Parce que je suis un être humain ! Quelques minutes avant de donner l’interview j’avais vu les images des bombardements sur Kharkiv. Une pensée m’a alors traversé la tête : « Deen Putin muss ewech ». Après l’interview, j’ai immédiatement reconnu que j’avais commis une erreur.
Le fait que vous avez longtemps mené le hitparade des politiciens les plus populaires était sans doute lié à votre statut quasi-extraterritorial. Vous vous êtes très peu immiscé dans la politique nationale.
Après 2013, je n’étais plus Vice-Premier ministre et j’ai décidé de me concentrer sur la politique étrangère. C’était un choix : On ne peut faire de la politique étrangère à un niveau élevé dans l’UE et à l’ONU, tout en suivant de près la politique gouvernementale. En 2013-2014, j’ai été quatorze fois à New York au Conseil de sécurité ! Mais vous semblez oublier que j’avais aussi la Direction générale de l’immigration dans mes attributions. Quand il y avait des décisions à prendre sur des expulsions, je passais des nuits sans dormir.
Vous cherchiez surtout les arrangements. Ce pragmatisme a été critiqué comme arbitraire, comme des faits du prince.
C’était difficile, très difficile pour moi. Chacun avait mon numéro de téléphone. Des gens m’appelaient tout le temps pour telle ou telle famille. Alors que faire ? Que voulez-vous que je vous dise ? En cas de doute, j’étais pour les réfugiés. Toujours.
Mais vous vous mettiez ainsi dans une position intenable, non ?

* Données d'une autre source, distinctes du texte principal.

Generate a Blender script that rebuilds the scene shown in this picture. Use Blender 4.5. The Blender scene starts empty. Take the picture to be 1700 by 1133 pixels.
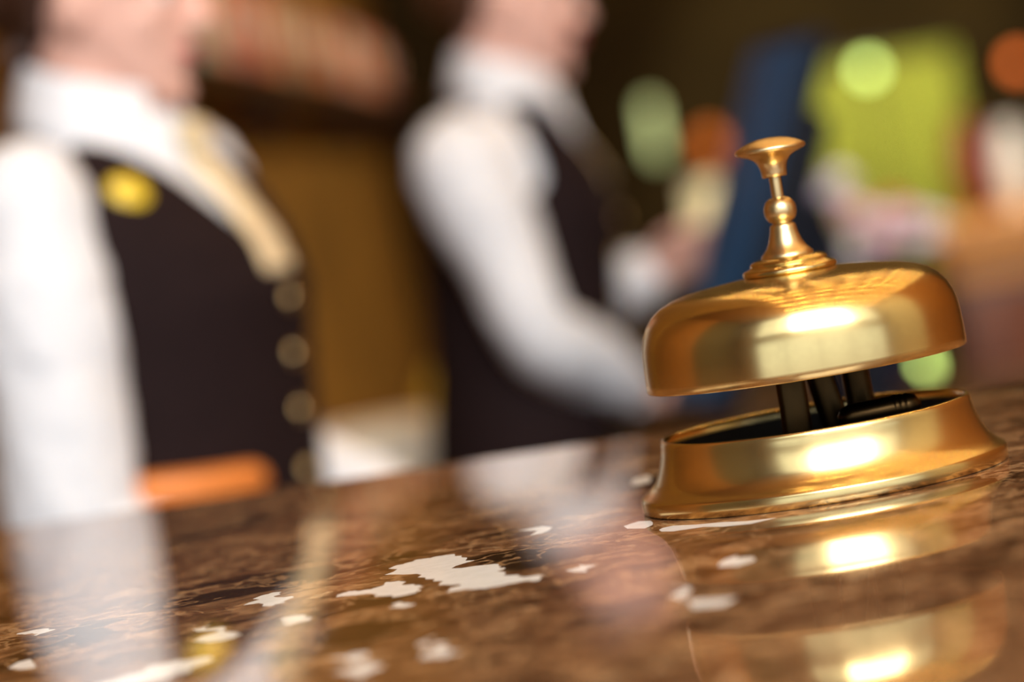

Aucun autre ministre de l’Immigration européen ne se trouve dans une telle situation. Mais on est au Luxembourg. On ne règle pas les problèmes de manière théorique. À la fin du compte, c’est toujours le ministre qui doit trancher. J’ai probablement occupé ce ressort pendant trop de temps.
Vous avez un moment hésité à vous présenter aux prochaines élections européennes. Ce qui aurait significativement augmenté les chances du LSAP de récupérer le deuxième siège.
Mon idée initiale était de siéger quelques mois à la Chambre, puis de me présenter aux européennes. Mais j’ai senti que je n’avais plus la motivation ni l’énergie. Je vais avoir 75 ans l’année prochaine. Si tout va bien, j’aurai encore droit à dix ans. Il fallait que je m’éloigne de la politique.